Are the Denver Nuggets bad? No, but that’s not going to cut it.
The Western Conference is stacked to the nines with not-bad teams. The Spurs and the Trail Blazers are the only comfortably bad teams, and the Thunder are the only ones who are unequivocally good — even the Timberwolves have some stuff to figure out. The Nuggets are in a conference where “not bad” might get you in the lottery. So here’s where they stand: They still have three-time MVP Nikola Jokic, currently the best player in the world. They have the best homecourt advantage in sports. But in the offseason, they lost two rotation players in Reggie Jackson and Kentavious Caldwell-Pope; and replaced them with Russell Westbrook and rookie Julian Strawther. They just lost to the Kawhi Leonard-less Clippers even with 41 points from Jokic. They’re 0-2, and they don’t have any reinforcements on the horizon.
That’s… not great. Even with Jokic, the Nuggets are hamstrung by their once-mighty supporting cast failing to produce at a high level consistently. Jamal Murray — whose pairing with Jokic just two years ago had an argument as the best duo in the league — is now perhaps the streakiest offensive player in the NBA. Aaron Gordon can no longer shoot, and Michael Porter Jr. has hit a wall of development that has relegated him to a massive shoot-first, second, third and fourth forward who provides nothing beyond the occasional scoring outburst.
Jokic is the massive Serbian counterpoint to all of that. He has gotten better every year for a decade, and is this generation’s LeBron James at squeezing every ounce of quality basketball out of whomever happens to be sharing the court with him.

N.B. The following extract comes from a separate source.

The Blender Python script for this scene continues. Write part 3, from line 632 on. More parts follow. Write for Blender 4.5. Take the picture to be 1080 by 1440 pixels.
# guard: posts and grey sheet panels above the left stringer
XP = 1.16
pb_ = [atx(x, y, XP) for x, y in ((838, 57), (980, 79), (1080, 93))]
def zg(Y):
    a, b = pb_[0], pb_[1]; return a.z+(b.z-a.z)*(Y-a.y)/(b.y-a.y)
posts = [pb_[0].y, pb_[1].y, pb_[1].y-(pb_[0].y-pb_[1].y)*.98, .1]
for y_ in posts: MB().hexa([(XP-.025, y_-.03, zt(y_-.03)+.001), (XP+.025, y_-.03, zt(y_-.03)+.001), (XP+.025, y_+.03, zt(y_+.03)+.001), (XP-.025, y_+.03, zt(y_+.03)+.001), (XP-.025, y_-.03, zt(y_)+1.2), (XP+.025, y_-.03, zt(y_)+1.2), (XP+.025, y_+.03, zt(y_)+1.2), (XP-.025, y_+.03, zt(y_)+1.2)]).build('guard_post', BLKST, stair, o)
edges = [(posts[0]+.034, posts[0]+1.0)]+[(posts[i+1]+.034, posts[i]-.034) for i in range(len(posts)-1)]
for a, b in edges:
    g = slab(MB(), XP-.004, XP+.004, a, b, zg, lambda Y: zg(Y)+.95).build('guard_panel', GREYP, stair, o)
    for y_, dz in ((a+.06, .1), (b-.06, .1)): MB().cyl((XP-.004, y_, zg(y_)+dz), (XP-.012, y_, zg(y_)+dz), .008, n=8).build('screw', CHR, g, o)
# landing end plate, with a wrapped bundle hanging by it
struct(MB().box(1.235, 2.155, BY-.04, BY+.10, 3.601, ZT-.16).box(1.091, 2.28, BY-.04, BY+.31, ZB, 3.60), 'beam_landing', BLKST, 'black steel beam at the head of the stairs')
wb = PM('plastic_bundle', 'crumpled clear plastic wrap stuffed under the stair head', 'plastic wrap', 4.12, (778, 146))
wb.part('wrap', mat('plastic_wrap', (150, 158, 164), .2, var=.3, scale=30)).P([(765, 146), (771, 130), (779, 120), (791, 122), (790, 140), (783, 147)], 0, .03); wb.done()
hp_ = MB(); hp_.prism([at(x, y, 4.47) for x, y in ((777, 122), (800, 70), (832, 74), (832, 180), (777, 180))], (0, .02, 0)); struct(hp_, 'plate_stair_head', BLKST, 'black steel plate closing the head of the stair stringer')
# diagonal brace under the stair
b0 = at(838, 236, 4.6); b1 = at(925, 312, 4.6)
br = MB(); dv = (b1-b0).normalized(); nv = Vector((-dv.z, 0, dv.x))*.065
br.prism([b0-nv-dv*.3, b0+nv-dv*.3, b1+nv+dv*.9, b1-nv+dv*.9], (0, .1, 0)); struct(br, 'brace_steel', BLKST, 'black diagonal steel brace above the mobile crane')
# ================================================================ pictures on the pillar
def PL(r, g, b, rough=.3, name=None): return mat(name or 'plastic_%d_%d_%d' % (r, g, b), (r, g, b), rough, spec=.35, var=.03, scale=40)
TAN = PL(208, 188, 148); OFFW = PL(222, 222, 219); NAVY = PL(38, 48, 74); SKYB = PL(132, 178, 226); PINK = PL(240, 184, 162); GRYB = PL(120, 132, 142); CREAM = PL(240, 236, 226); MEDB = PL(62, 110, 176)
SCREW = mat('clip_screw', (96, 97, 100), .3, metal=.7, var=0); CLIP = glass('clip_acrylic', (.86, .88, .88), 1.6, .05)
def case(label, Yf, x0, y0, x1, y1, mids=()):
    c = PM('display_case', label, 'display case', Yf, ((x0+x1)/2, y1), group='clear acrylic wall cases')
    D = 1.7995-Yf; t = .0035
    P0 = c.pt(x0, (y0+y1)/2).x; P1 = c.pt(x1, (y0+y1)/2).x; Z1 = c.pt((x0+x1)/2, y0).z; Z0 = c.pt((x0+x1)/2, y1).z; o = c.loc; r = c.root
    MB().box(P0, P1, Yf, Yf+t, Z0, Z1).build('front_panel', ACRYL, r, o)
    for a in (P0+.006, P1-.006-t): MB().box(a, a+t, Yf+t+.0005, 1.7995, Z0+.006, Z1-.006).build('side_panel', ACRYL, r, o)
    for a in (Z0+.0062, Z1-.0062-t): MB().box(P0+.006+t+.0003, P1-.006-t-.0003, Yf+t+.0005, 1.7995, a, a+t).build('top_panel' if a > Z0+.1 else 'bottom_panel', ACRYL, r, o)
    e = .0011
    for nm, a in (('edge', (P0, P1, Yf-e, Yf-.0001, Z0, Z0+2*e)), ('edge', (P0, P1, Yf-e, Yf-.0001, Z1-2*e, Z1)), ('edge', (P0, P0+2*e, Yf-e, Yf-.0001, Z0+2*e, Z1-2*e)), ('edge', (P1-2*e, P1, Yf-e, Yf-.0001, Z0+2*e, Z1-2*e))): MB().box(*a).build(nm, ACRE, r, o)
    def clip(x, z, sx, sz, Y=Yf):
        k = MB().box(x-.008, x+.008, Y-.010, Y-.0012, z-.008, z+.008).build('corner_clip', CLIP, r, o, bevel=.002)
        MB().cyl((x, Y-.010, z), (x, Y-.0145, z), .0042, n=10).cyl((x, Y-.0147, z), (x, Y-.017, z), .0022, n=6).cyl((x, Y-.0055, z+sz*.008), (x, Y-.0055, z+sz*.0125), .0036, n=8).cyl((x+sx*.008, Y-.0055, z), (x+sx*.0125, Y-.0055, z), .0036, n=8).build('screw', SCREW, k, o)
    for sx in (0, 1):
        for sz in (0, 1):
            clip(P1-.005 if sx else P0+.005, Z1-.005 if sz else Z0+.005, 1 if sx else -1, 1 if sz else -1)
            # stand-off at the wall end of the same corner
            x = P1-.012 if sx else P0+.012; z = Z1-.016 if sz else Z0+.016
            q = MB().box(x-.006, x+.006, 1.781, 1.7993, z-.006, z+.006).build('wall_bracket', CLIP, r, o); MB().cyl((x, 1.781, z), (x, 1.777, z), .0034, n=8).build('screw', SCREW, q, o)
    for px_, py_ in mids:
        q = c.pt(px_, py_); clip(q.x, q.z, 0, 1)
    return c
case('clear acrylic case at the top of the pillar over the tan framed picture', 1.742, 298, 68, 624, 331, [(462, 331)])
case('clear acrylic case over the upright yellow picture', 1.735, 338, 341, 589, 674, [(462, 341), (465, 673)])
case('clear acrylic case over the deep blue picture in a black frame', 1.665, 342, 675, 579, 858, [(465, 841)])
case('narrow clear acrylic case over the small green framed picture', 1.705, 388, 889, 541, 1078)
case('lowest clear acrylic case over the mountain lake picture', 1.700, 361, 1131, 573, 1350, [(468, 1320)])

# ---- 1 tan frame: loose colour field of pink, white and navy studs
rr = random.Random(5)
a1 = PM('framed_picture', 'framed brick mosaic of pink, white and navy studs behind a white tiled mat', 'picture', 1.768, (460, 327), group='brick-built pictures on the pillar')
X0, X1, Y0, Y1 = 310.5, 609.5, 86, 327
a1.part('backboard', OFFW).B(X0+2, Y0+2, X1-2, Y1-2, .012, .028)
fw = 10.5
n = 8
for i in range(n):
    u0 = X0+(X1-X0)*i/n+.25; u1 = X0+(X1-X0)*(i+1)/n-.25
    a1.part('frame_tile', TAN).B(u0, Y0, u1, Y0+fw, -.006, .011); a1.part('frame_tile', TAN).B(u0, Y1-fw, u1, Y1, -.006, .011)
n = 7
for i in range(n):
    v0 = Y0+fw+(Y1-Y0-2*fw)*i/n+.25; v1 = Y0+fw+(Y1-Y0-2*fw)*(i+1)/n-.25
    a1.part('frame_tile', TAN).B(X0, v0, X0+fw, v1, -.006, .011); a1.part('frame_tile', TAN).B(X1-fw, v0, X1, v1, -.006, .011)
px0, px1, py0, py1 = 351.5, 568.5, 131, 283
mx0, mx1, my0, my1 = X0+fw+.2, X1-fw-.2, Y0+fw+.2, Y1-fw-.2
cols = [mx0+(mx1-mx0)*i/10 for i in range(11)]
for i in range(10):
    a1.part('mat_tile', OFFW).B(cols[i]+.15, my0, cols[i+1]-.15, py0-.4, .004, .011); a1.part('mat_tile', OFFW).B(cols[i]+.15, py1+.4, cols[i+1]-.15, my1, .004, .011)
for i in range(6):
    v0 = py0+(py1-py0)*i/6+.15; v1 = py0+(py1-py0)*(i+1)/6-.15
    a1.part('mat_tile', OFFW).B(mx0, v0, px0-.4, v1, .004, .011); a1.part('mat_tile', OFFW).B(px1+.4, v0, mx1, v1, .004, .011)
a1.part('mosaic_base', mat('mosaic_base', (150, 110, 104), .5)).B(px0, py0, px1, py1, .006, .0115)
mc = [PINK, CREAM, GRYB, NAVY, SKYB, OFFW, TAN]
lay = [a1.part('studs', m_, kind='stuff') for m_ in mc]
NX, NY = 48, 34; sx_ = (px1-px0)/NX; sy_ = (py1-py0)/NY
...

This year, they are betting that working with Russell Westbrook — now in year five of being a losing player on teams that hoped to contend since leading the Wizards to the playoffs in 2021. Westbrook has had a terrible (2-18 from the field terrible) start to the season, as his shot and physical tools continue to deteriorate, and there is no reason to believe that will suddenly reverse. Westbrook needs the ball in his hands to be impactful, but the Nuggets are at their best when everything runs through Jokic.
He’s closer to a candidate for a desperate flier than someone a contender should actually count on. But the fact they are counting on him at all shows how bad their hand is. They lack the three most important things every contender needs: size, shooting and defensive switchability.
It’s hard to overstate how important Caldwell-Pope was for this team. He could guard everyone Murray could not, and is still a quality shooter. Replacing him with Westbrook removed those two critical traits. Julian Strawther was a good shooter and rangy defender at Gonzaga, but he’s still a theoretical at this level.
Unlike many of the other not-bad teams, the Nuggets have Jokic and three other quality players. But they lack the bodies behind them to turn that core into a contender like it once was. They need more out of Christian Braun than he’s been able to give them, and nobody has any idea what Peyton Watson is going to be in this league.
There are also the whispers of head coach Michael Malone not seeing eye-to-eye with management, perhaps over minutes for young players like Strawther and Braun, whom the organization drafted to contribute early, but the grizzled Malone does not yet trust. But the Nuggets are just out of bodies, and unless they intend to trade rookies — never a great teambuilding strategy — for veterans Malone will actually play, they’re going to have to get whatever they can out of them.
The Clippers loss was shocking, though not entirely unpredictable. They can’t guard bigs, so Ivica Zubac went bananas. They can’t guard wings either, so Norman Powell went nuts. In Game 1, Chet Holmgren went so nuts we might have to call him Mr. Peanut.
Theoretically, this team can still play at a high level with their Jokic cheat code. But their roster has far more question marks than rotation-level players. Who is their backup center? Dario Saric? DeAndre Jordan? Zeke Nnaji small ball? And who on this team can credibly guard Shai Gilgeous-Alexander or Anthony Edwards? Who can rebound against players like Zubac? Derek Lively? Anthony freaking Davis?
The Nuggets simply need too much out of too little to be considered a real contender. Unless Jokic finds another limitless fount of basketball genius within his unparalleled superbrain, this team needs to make moves. Plural.
I won’t speculate too much as to what those could be, but Denver has already traded three first-round picks and plenty of seconds. Jamal Murray’s new $200 million deal hasn’t even kicked in yet, and they lack the massive expiring contract needed to poach a quality starter from a tanking team. Their flexibility isn’t zero, and good NBA GMs always figure something out provided ownership doesn’t tie their hands. But their options are very limited, and this team will have to get creative to fix this.
Is this Nuggets window closed? It’s only been two games, so I won’t go there yet. But this team has degraded more and more each year since winning the championship, and I don’t see a solution on the horizon. They still have Jokic, and maybe that will be enough.
But right now, it doesn’t look like it’s even close.